-- Start of Data excerpt --

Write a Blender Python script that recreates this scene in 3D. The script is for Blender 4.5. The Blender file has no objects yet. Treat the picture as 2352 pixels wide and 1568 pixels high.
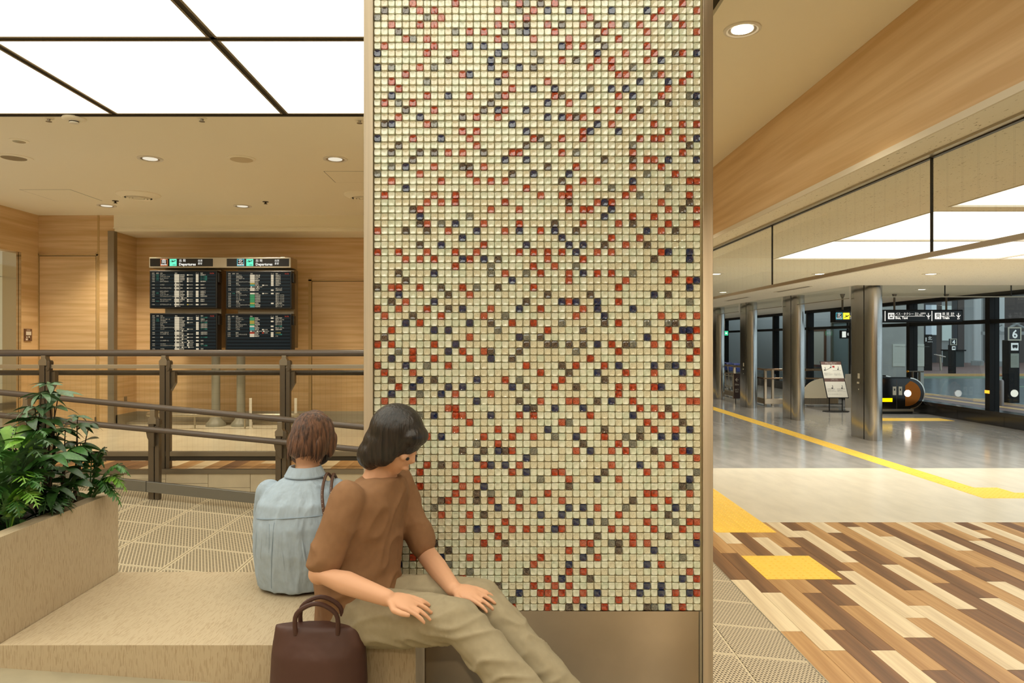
import bpy, math, random
from mathutils import Vector, Matrix
random.seed(7)
sc = bpy.context.scene
C = sc.collection
H = 1.9            # camera height over the lower floor
F, CX, CY = 1587.0, 1150.0, 782.0   # focal length and vanishing point in 2352x1568 pixels

# ------------------------------------------------------------ camera, world, exposure
cam_d = bpy.data.cameras.new('camera'); cam = bpy.data.objects.new('camera', cam_d); C.objects.link(cam)
cam.location = (0, 0, H); cam.rotation_euler = (math.pi/2, 0, 0)
cam_d.sensor_width = 36.0; cam_d.lens = F/2352*36.0
cam_d.shift_x = 26/2352; cam_d.shift_y = -2/2352
cam_d.clip_start = 0.05; cam_d.clip_end = 300
sc.camera = cam
W = bpy.data.worlds.new('overcast_sky'); sc.world = W; W.use_nodes = True
bg = W.node_tree.nodes['Background']; bg.inputs[0].default_value = (0.70, 0.80, 0.86, 1); bg.inputs[1].default_value = 1.1
sc.view_settings.view_transform = 'Standard'; sc.view_settings.look = 'None'
sc.view_settings.gamma = 1.0; sc.view_settings.use_curve_mapping = False
sc.view_settings.exposure = 0.2
WARM = (1.0, 0.955, 0.80)
NEUT = (1.0, 0.96, 0.88)
L_LUM, L_HALL = 2.1, 2.0     # radiance of the luminous ceilings

# ------------------------------------------------------------ helpers
def lin(c):
    return tuple(((v/255)/12.92 if v/255 <= 0.04045 else ((v/255+0.055)/1.055)**2.4) for v in c)

def mat(name, rgb, rough=0.5, metal=0.0, spec=0.5, coat=0.0, emit=None, estr=1.0, noise=None, bump=None, aniso=0.0, tint2=None, sheen=0):
    """noise=(scale xyz, amount, detail) varies colour; bump=(scale xyz, strength, distance)"""
    m = bpy.data.materials.new(name); m.use_nodes = True
    nt = m.node_tree; b = nt.nodes['Principled BSDF']
    col = lin(rgb)
    b.inputs['Base Color'].default_value = (*col, 1)
    b.inputs['Roughness'].default_value = rough; b.inputs['Metallic'].default_value = metal
    b.inputs['Specular IOR Level'].default_value = spec
    b.inputs['Coat Weight'].default_value = coat; b.inputs['Coat Roughness'].default_value = 0.08
    if emit:
        b.inputs['Emission Color'].default_value = (*emit, 1); b.inputs['Emission Strength'].default_value = estr
    if noise or bump:
        tc = nt.nodes.new('ShaderNodeTexCoord')
    if noise:
        mp = nt.nodes.new('ShaderNodeMapping'); mp.inputs['Scale'].default_value = noise[0]
        n = nt.nodes.new('ShaderNodeTexNoise'); n.inputs['Detail'].default_value = noise[2] if len(noise) > 2 else 4
        n.inputs['Scale'].default_value = 1.0
        r = nt.nodes.new('ShaderNodeValToRGB'); a = noise[1]
        c2 = lin(tint2) if tint2 else tuple(v*(1-a) for v in col)
        r.color_ramp.elements[0].color = (*c2, 1); r.color_ramp.elements[0].position = .35
        r.color_ramp.elements[1].color = (*[min(1, v*(1+a*.35)) for v in col], 1); r.color_ramp.elements[1].position = .65
        nt.links.new(tc.outputs['Object'], mp.inputs[0]); nt.links.new(mp.outputs[0], n.inputs['Vector'])
        nt.links.new(n.outputs[0], r.inputs[0]); nt.links.new(r.outputs[0], b.inputs['Base Color'])
    if bump:
        mp2 = nt.nodes.new('ShaderNodeMapping'); mp2.inputs['Scale'].default_value = bump[0]
        n2 = nt.nodes.new('ShaderNodeTexNoise'); n2.inputs['Scale'].default_value = 1.0; n2.inputs['Detail'].default_value = 3
        bp = nt.nodes.new('ShaderNodeBump'); bp.inputs['Strength'].default_value = bump[1]; bp.inputs['Distance'].default_value = bump[2]
        nt.links.new(tc.outputs['Object'], mp2.inputs[0]); nt.links.new(mp2.outputs[0], n2.inputs['Vector'])
        nt.links.new(n2.outputs[0], bp.inputs['Height']); nt.links.new(bp.outputs[0], b.inputs['Normal'])
    if aniso:
        b.inputs['Anisotropic'].default_value = aniso; b.inputs['Anisotropic Rotation'].default_value = .25
        tg = nt.nodes.new('ShaderNodeTangent'); tg.direction_type = 'RADIAL'; tg.axis = 'Z'
        nt.links.new(tg.outputs[0], b.inputs['Tangent'])
    return m

def glow(name, rgb, strength):
    m = bpy.data.materials.new(name); m.use_nodes = True; nt = m.node_tree
    for n in list(nt.nodes): nt.nodes.remove(n)
    e = nt.nodes.new('ShaderNodeEmission'); e.inputs[0].default_value = (*rgb, 1); e.inputs[1].default_value = strength
    o = nt.nodes.new('ShaderNodeOutputMaterial'); nt.links.new(e.outputs[0], o.inputs[0])
    return m

def pane_mat(name, tint=(0.93, .96, .94), refl=1.0, wires=None, axis=0, rough=0.0):
    """thin sheet of glass: clear body, fresnel reflection, optional fine wires every wires metres"""
    m = bpy.data.materials.new(name); m.use_nodes = True; nt = m.node_tree
    for n in list(nt.nodes): nt.nodes.remove(n)
    t = nt.nodes.new('ShaderNodeBsdfTransparent'); t.inputs[0].default_value = (*[v**.5 for v in tint], 1)
    g = nt.nodes.new('ShaderNodeBsdfGlossy'); g.inputs['Roughness'].default_value = rough
    fr = nt.nodes.new('ShaderNodeFresnel'); fr.inputs[0].default_value = 1.5
    gb = nt.nodes.new('ShaderNodeNewGeometry'); io = nt.nodes.new('ShaderNodeMath'); io.operation = 'MULTIPLY_ADD'
    io.inputs[1].default_value = 1/1.5-1.5; io.inputs[2].default_value = 1.5
    nt.links.new(gb.outputs['Backfacing'], io.inputs[0]); nt.links.new(io.outputs[0], fr.inputs[0])
    mu = nt.nodes.new('ShaderNodeMath'); mu.operation = 'MULTIPLY'; mu.inputs[1].default_value = refl*.6; mu.use_clamp = True
    mx = nt.nodes.new('ShaderNodeMixShader'); o = nt.nodes.new('ShaderNodeOutputMaterial')
    nt.links.new(fr.outputs[0], mu.inputs[0]); nt.links.new(mu.outputs[0], mx.inputs[0])
    nt.links.new(t.outputs[0], mx.inputs[1]); nt.links.new(g.outputs[0], mx.inputs[2])
    last = mx
    if wires:
        tc = nt.nodes.new('ShaderNodeTexCoord'); sp = nt.nodes.new('ShaderNodeSeparateXYZ')
        nt.links.new(tc.outputs['Object'], sp.inputs[0])
        outs = []
        for ax in (axis, 2):
            if ax == 2 and wires[1] is None: continue
            w = wires[0] if ax == axis else wires[1]
            d = nt.nodes.new('ShaderNodeMath'); d.operation = 'DIVIDE'; d.inputs[1].default_value = w
            f_ = nt.nodes.new('ShaderNodeMath'); f_.operation = 'FRACT'
            l = nt.nodes.new('ShaderNodeMath'); l.operation = 'LESS_THAN'; l.inputs[1].default_value = wires[2]/w
            nt.links.new(sp.outputs[ax], d.inputs[0]); nt.links.new(d.outputs[0], f_.inputs[0]); nt.links.new(f_.outputs[0], l.inputs[0])
            outs.append(l)
        k = outs[0]
        if len(outs) > 1:
            k = nt.nodes.new('ShaderNodeMath'); k.operation = 'MAXIMUM'
            nt.links.new(outs[0].outputs[0], k.inputs[0]); nt.links.new(outs[1].outputs[0], k.inputs[1])
        sc_ = nt.nodes.new('ShaderNodeMath'); sc_.operation = 'MULTIPLY'; sc_.inputs[1].default_value = wires[3]
        nt.links.new(k.outputs[0], sc_.inputs[0])
        df = nt.nodes.new('ShaderNodeBsdfDiffuse'); df.inputs[0].default_value = (.12, .1, .07, 1)
        m2 = nt.nodes.new('ShaderNodeMixShader')
        nt.links.new(sc_.outputs[0], m2.inputs[0]); nt.links.new(mx.outputs[0], m2.inputs[1]); nt.links.new(df.outputs[0], m2.inputs[2])
        last = m2
    nt.links.new(last.outputs[0], o.inputs[0])
    return m

class MB:
    def __init__(s): s.v = []; s.f = []; s.m = []
    def face(s, idx, m=0): s.f.append(tuple(idx)); s.m.append(m)
    def hexa(s, c, m=0):
        o = len(s.v); s.v += [tuple(p) for p in c]
        for q in ((0,3,2,1),(4,5,6,7),(0,1,5,4),(1,2,6,5),(2,3,7,6),(3,0,4,7)): s.face([o+i for i in q], m)
        return s
    def box(s, x0, x1, y0, y1, z0, z1, m=0):
        return s.hexa([(x0,y0,z0),(x1,y0,z0),(x1,y1,z0),(x0,y1,z0),(x0,y0,z1),(x1,y0,z1),(x1,y1,z1),(x0,y1,z1)], m)
    def quad(s, a, b, c, d, m=0):
        o = len(s.v); s.v += [tuple(a), tuple(b), tuple(c), tuple(d)]; s.face((o,o+1,o+2,o+3), m); return s
    def prism(s, poly, lo, hi, axis='z', m=0):
        """poly of 2-D points extruded lo..hi along axis (x: pts are y,z; y: pts are x,z; z: pts are x,y)"""
        mk = {'z': lambda p, h: (p[0], p[1], h), 'y': lambda p, h: (p[0], h, p[1]), 'x': lambda p, h: (h, p[0], p[1])}[axis]
        o = len(s.v); n = len(poly)
        s.v += [mk(p, lo) for p in poly] + [mk(p, hi) for p in poly]
        s.face([o+i for i in range(n)][::-1], m); s.face([o+n+i for i in range(n)], m)
        for i in range(n): s.face((o+i, o+(i+1) % n, o+n+(i+1) % n, o+n+i), m)
        return s
    def tube(s, pts, r, n=10, m=0, sq=1.0, cap=True):
        pts = [Vector(p) for p in pts]; k = len(pts)
        rs = r if isinstance(r, (list, tuple)) else [r]*k
        o = len(s.v); up = None
        for i, p in enumerate(pts):
            d = (pts[min(i+1, k-1)] - pts[max(i-1, 0)]).normalized()
            if up is None:
                up = Vector((0, 0, 1)) if abs(d.z) < .9 else Vector((0, 1, 0))
            a = d.cross(up).normalized(); up = a.cross(d).normalized()
            for j in range(n):
                t = 2*math.pi*j/n
                s.v.append(tuple(p + a*math.cos(t)*rs[i] + up*math.sin(t)*rs[i]*sq))
        for i in range(k-1):
            for j in range(n):
                a_, b_ = o+i*n+j, o+i*n+(j+1) % n
                s.face((a_, b_, b_+n, a_+n), m)
        if cap:
            s.face([o+j for j in range(n)][::-1], m); s.face([o+(k-1)*n+j for j in range(n)], m)
        return s
    def lathe(s, prof, n=20, c=(0,0,0), m=0, axis='z', cap=True):
        o = len(s.v)
        for r, z in prof:
            for j in range(n):
                t = 2*math.pi*j/n; x, y = r*math.cos(t), r*math.sin(t)
                if axis == 'z': s.v.append((c[0]+x, c[1]+y, c[2]+z))
                elif axis == 'y': s.v.append((c[0]+x, c[1]+z, c[2]+y))
                else: s.v.append((c[0]+z, c[1]+x, c[2]+y))
        for i in range(len(prof)-1):
            for j in range(n):
                a_, b_ = o+i*n+j, o+i*n+(j+1) % n
                s.face((a_, b_, b_+n, a_+n), m)
        if cap:
            s.face([o+j for j in range(n)][::-1], m); s.face([o+(len(prof)-1)*n+j for j in range(n)], m)
        return s
    def ell(s, c, r, n=14, k=9, m=0, R=None):
        o = len(s.v)
        for i in range(k+1):
            th = math.pi*i/k
            for j in range(n):
                ph = 2*math.pi*j/n
                p = Vector((r[0]*math.sin(th)*math.cos(ph), r[1]*math.sin(th)*math.sin(ph), r[2]*math.cos(th)))
                if R: p = R @ p
                s.v.append(tuple(p + Vector(c)))
        for i in range(k):
            for j in range(n):
                a_, b_ = o+i*n+j, o+i*n+(j+1) % n
                s.face((a_, a_+n, b_+n, b_), m)
        return s
    def mesh(s, name, mats, off=(0,0,0), smooth=False):
        me = bpy.data.meshes.new(name)
        vv = [(a-off[0], b-off[1], c-off[2]) for a, b, c in s.v]
        me.from_pydata(vv, [], s.f)
        for mm in (mats if isinstance(mats, (list, tuple)) else [mats]): me.materials.append(mm)
        if len(me.materials) > 1: me.polygons.foreach_set('material_index', s.m)
        me.validate(); me.update()
        if smooth:
            me.polygons.foreach_set('use_smooth', [True]*len(me.polygons)); me.set_sharp_from_angle(angle=math.radians(38 if smooth is True else smooth))
        return me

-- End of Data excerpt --

» **Requirements**: Without any pictures, reproduce the lines from the first one in the material through the line that has "F, CX, CY = 1587.0, 1150.0, 782.0", exactly as they appear.

» **Answer to the task**:
Write a Blender Python script that recreates this scene in 3D. The script is for Blender 4.5. The Blender file has no objects yet. Treat the picture as 2352 pixels wide and 1568 pixels high.
import bpy, math, random
from mathutils import Vector, Matrix
random.seed(7)
sc = bpy.context.scene
C = sc.collection
H = 1.9            # camera height over the lower floor
F, CX, CY = 1587.0, 1150.0, 782.0   # focal length and vanishing point in 2352x1568 pixels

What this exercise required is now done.